:: Exercise ::
Print out the material that follows word for word.
◆ ◆ ◆ ◆ ◆ ◆ ◆
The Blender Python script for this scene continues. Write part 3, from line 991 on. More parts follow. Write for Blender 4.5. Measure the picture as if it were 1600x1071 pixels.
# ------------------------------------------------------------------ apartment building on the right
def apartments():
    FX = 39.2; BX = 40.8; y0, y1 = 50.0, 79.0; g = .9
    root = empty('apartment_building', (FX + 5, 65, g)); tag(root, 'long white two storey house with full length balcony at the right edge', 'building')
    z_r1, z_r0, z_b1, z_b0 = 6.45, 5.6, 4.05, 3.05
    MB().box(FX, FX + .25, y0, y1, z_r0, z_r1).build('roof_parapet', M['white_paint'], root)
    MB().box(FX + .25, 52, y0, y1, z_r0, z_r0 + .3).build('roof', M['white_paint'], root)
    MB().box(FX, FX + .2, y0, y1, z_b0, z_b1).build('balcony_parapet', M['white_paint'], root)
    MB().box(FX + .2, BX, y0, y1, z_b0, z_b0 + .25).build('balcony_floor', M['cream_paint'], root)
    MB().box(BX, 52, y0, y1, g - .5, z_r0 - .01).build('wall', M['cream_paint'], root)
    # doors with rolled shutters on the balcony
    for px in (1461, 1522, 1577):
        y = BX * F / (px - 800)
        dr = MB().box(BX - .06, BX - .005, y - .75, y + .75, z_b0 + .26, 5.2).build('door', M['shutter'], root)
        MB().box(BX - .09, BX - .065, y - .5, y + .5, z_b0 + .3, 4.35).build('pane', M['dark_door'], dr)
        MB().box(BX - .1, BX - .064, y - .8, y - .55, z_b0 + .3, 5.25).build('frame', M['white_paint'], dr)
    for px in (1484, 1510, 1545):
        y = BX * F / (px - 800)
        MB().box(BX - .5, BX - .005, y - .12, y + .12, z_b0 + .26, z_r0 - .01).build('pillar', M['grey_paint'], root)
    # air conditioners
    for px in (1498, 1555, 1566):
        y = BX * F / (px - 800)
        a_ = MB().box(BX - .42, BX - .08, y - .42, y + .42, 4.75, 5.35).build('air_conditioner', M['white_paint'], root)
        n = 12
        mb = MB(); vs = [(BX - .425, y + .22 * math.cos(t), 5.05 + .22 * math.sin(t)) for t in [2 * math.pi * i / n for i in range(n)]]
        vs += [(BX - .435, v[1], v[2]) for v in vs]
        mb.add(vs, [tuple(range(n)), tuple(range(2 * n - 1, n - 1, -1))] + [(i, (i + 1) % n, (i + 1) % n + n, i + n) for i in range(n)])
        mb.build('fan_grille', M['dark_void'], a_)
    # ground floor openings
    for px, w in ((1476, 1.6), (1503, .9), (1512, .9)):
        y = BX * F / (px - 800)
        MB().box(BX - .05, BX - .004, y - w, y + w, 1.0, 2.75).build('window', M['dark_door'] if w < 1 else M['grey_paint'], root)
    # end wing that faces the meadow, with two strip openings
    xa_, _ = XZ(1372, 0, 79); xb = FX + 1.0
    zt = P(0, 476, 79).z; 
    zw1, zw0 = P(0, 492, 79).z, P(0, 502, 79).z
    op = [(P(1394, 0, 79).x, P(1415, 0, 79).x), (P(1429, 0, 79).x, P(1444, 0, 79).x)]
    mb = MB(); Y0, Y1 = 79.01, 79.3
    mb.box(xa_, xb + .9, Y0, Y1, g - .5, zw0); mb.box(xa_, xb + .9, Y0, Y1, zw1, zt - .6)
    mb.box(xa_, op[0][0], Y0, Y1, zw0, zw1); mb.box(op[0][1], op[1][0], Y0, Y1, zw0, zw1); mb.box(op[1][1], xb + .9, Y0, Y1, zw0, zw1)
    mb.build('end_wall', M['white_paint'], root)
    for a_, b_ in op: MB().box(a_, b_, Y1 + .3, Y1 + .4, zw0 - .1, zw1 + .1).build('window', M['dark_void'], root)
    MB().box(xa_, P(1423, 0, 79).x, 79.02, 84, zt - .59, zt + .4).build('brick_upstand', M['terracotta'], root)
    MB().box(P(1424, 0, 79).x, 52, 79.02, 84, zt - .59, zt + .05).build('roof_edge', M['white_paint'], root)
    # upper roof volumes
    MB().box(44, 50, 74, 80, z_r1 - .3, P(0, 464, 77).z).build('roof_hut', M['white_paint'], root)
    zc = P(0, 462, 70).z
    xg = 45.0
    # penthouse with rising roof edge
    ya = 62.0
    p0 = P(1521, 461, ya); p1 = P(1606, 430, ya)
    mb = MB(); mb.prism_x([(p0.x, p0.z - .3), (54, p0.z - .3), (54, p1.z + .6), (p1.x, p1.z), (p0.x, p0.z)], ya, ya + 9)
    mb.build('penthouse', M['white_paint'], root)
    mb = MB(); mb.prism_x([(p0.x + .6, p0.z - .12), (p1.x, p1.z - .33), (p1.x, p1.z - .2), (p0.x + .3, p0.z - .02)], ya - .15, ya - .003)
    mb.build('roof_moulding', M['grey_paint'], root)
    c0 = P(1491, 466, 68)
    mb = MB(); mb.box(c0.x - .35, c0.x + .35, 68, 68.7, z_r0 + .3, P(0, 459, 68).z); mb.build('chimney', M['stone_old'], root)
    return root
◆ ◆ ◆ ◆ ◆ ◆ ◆
:: Worked solution ::
The Blender Python script for this scene continues. Write part 3, from line 991 on. More parts follow. Write for Blender 4.5. Measure the picture as if it were 1600x1071 pixels.
# ------------------------------------------------------------------ apartment building on the right
def apartments():
    FX = 39.2; BX = 40.8; y0, y1 = 50.0, 79.0; g = .9
    root = empty('apartment_building', (FX + 5, 65, g)); tag(root, 'long white two storey house with full length balcony at the right edge', 'building')
    z_r1, z_r0, z_b1, z_b0 = 6.45, 5.6, 4.05, 3.05
    MB().box(FX, FX + .25, y0, y1, z_r0, z_r1).build('roof_parapet', M['white_paint'], root)
    MB().box(FX + .25, 52, y0, y1, z_r0, z_r0 + .3).build('roof', M['white_paint'], root)
    MB().box(FX, FX + .2, y0, y1, z_b0, z_b1).build('balcony_parapet', M['white_paint'], root)
    MB().box(FX + .2, BX, y0, y1, z_b0, z_b0 + .25).build('balcony_floor', M['cream_paint'], root)
    MB().box(BX, 52, y0, y1, g - .5, z_r0 - .01).build('wall', M['cream_paint'], root)
    # doors with rolled shutters on the balcony
    for px in (1461, 1522, 1577):
        y = BX * F / (px - 800)
        dr = MB().box(BX - .06, BX - .005, y - .75, y + .75, z_b0 + .26, 5.2).build('door', M['shutter'], root)
        MB().box(BX - .09, BX - .065, y - .5, y + .5, z_b0 + .3, 4.35).build('pane', M['dark_door'], dr)
        MB().box(BX - .1, BX - .064, y - .8, y - .55, z_b0 + .3, 5.25).build('frame', M['white_paint'], dr)
    for px in (1484, 1510, 1545):
        y = BX * F / (px - 800)
        MB().box(BX - .5, BX - .005, y - .12, y + .12, z_b0 + .26, z_r0 - .01).build('pillar', M['grey_paint'], root)
    # air conditioners
    for px in (1498, 1555, 1566):
        y = BX * F / (px - 800)
        a_ = MB().box(BX - .42, BX - .08, y - .42, y + .42, 4.75, 5.35).build('air_conditioner', M['white_paint'], root)
        n = 12
        mb = MB(); vs = [(BX - .425, y + .22 * math.cos(t), 5.05 + .22 * math.sin(t)) for t in [2 * math.pi * i / n for i in range(n)]]
        vs += [(BX - .435, v[1], v[2]) for v in vs]
        mb.add(vs, [tuple(range(n)), tuple(range(2 * n - 1, n - 1, -1))] + [(i, (i + 1) % n, (i + 1) % n + n, i + n) for i in range(n)])
        mb.build('fan_grille', M['dark_void'], a_)
    # ground floor openings
    for px, w in ((1476, 1.6), (1503, .9), (1512, .9)):
        y = BX * F / (px - 800)
        MB().box(BX - .05, BX - .004, y - w, y + w, 1.0, 2.75).build('window', M['dark_door'] if w < 1 else M['grey_paint'], root)
    # end wing that faces the meadow, with two strip openings
    xa_, _ = XZ(1372, 0, 79); xb = FX + 1.0
    zt = P(0, 476, 79).z; 
    zw1, zw0 = P(0, 492, 79).z, P(0, 502, 79).z
    op = [(P(1394, 0, 79).x, P(1415, 0, 79).x), (P(1429, 0, 79).x, P(1444, 0, 79).x)]
    mb = MB(); Y0, Y1 = 79.01, 79.3
    mb.box(xa_, xb + .9, Y0, Y1, g - .5, zw0); mb.box(xa_, xb + .9, Y0, Y1, zw1, zt - .6)
    mb.box(xa_, op[0][0], Y0, Y1, zw0, zw1); mb.box(op[0][1], op[1][0], Y0, Y1, zw0, zw1); mb.box(op[1][1], xb + .9, Y0, Y1, zw0, zw1)
    mb.build('end_wall', M['white_paint'], root)
    for a_, b_ in op: MB().box(a_, b_, Y1 + .3, Y1 + .4, zw0 - .1, zw1 + .1).build('window', M['dark_void'], root)
    MB().box(xa_, P(1423, 0, 79).x, 79.02, 84, zt - .59, zt + .4).build('brick_upstand', M['terracotta'], root)
    MB().box(P(1424, 0, 79).x, 52, 79.02, 84, zt - .59, zt + .05).build('roof_edge', M['white_paint'], root)
    # upper roof volumes
    MB().box(44, 50, 74, 80, z_r1 - .3, P(0, 464, 77).z).build('roof_hut', M['white_paint'], root)
    zc = P(0, 462, 70).z
    xg = 45.0
    # penthouse with rising roof edge
    ya = 62.0
    p0 = P(1521, 461, ya); p1 = P(1606, 430, ya)
    mb = MB(); mb.prism_x([(p0.x, p0.z - .3), (54, p0.z - .3), (54, p1.z + .6), (p1.x, p1.z), (p0.x, p0.z)], ya, ya + 9)
    mb.build('penthouse', M['white_paint'], root)
    mb = MB(); mb.prism_x([(p0.x + .6, p0.z - .12), (p1.x, p1.z - .33), (p1.x, p1.z - .2), (p0.x + .3, p0.z - .02)], ya - .15, ya - .003)
    mb.build('roof_moulding', M['grey_paint'], root)
    c0 = P(1491, 466, 68)
    mb = MB(); mb.box(c0.x - .35, c0.x + .35, 68, 68.7, z_r0 + .3, P(0, 459, 68).z); mb.build('chimney', M['stone_old'], root)
    return root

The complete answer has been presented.